SHORT TASK: Quote word for word the lines below, beginning with the first and ending with the one that has "R = math.radians". Drop the pictures.

AVAILABLE DATA:
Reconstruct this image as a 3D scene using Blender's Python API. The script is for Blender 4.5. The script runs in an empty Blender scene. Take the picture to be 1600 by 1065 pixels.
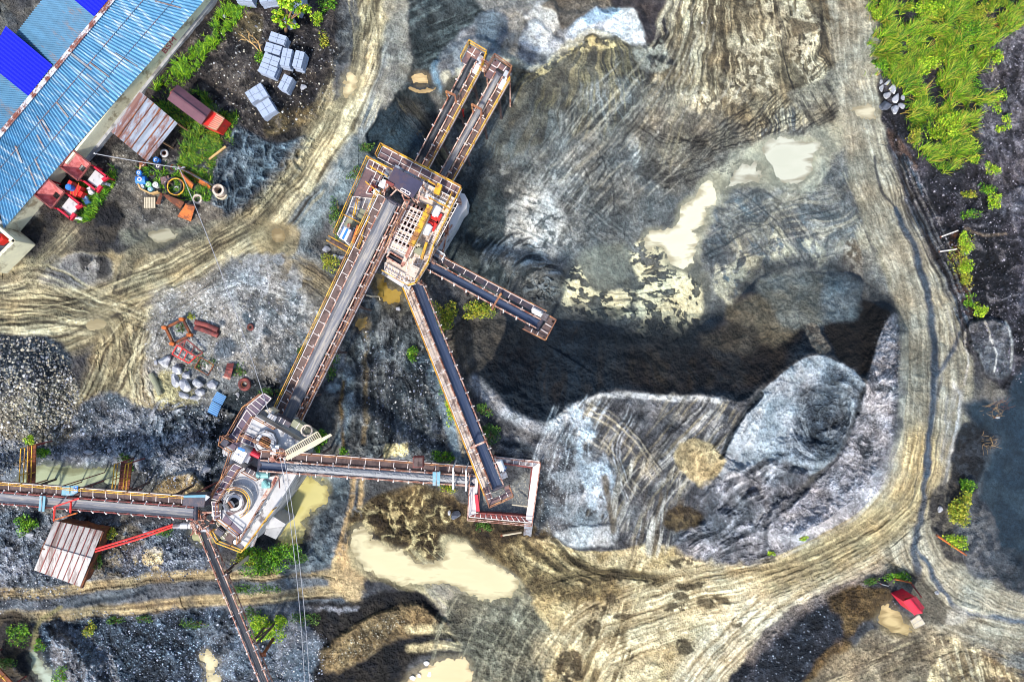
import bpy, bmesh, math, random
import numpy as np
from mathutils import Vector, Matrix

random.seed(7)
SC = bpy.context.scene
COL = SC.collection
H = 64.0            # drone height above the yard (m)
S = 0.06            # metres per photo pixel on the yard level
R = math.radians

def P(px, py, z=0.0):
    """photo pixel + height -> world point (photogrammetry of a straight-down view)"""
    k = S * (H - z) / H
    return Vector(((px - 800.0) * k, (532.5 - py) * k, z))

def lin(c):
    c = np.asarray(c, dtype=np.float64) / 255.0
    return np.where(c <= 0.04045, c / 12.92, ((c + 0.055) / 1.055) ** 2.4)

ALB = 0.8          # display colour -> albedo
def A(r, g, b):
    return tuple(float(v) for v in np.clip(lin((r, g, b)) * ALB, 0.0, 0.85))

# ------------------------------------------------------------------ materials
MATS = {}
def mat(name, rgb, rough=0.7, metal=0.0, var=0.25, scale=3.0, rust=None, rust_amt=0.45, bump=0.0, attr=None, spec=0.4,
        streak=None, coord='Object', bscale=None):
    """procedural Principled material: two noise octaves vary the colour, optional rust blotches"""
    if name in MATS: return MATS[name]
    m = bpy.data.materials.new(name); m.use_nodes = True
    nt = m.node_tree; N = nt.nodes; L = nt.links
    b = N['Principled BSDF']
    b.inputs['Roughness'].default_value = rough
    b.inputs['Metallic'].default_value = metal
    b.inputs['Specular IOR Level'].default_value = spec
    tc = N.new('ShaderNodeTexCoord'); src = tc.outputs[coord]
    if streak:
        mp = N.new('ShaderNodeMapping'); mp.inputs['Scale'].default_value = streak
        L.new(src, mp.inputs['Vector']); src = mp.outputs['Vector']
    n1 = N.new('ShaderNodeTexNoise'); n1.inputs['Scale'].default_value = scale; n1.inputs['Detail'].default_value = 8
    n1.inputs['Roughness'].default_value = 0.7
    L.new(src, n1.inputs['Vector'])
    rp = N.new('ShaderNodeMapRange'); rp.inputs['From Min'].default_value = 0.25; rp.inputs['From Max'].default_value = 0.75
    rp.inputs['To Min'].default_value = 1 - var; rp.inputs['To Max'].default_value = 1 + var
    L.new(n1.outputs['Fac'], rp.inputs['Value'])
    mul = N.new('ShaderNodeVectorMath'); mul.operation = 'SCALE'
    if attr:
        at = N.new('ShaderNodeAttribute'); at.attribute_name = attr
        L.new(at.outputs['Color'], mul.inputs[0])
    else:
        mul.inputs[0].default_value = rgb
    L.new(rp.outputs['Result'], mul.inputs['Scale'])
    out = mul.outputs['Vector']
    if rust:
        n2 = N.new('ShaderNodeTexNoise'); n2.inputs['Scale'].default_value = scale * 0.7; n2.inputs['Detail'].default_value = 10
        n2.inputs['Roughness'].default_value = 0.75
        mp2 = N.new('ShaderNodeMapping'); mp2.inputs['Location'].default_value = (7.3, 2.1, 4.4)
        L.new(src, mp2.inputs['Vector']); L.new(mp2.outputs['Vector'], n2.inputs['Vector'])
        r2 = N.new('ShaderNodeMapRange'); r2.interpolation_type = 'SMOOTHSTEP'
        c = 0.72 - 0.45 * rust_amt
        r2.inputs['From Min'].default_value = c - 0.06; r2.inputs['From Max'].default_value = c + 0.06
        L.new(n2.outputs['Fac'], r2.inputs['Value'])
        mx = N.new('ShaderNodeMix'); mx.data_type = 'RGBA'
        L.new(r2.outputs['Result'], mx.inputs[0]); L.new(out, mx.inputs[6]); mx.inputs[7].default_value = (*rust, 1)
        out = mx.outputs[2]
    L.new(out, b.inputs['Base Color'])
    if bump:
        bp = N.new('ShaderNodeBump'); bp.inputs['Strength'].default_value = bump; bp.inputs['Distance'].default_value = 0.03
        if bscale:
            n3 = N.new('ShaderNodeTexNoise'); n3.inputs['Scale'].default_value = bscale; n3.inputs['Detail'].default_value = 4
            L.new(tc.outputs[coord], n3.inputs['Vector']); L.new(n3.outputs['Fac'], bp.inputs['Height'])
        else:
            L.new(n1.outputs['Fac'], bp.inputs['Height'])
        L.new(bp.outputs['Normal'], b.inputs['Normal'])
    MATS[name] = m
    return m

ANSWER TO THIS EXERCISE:
Reconstruct this image as a 3D scene using Blender's Python API. The script is for Blender 4.5. The script runs in an empty Blender scene. Take the picture to be 1600 by 1065 pixels.
import bpy, bmesh, math, random
import numpy as np
from mathutils import Vector, Matrix

random.seed(7)
SC = bpy.context.scene
COL = SC.collection
H = 64.0            # drone height above the yard (m)
S = 0.06            # metres per photo pixel on the yard level
R = math.radians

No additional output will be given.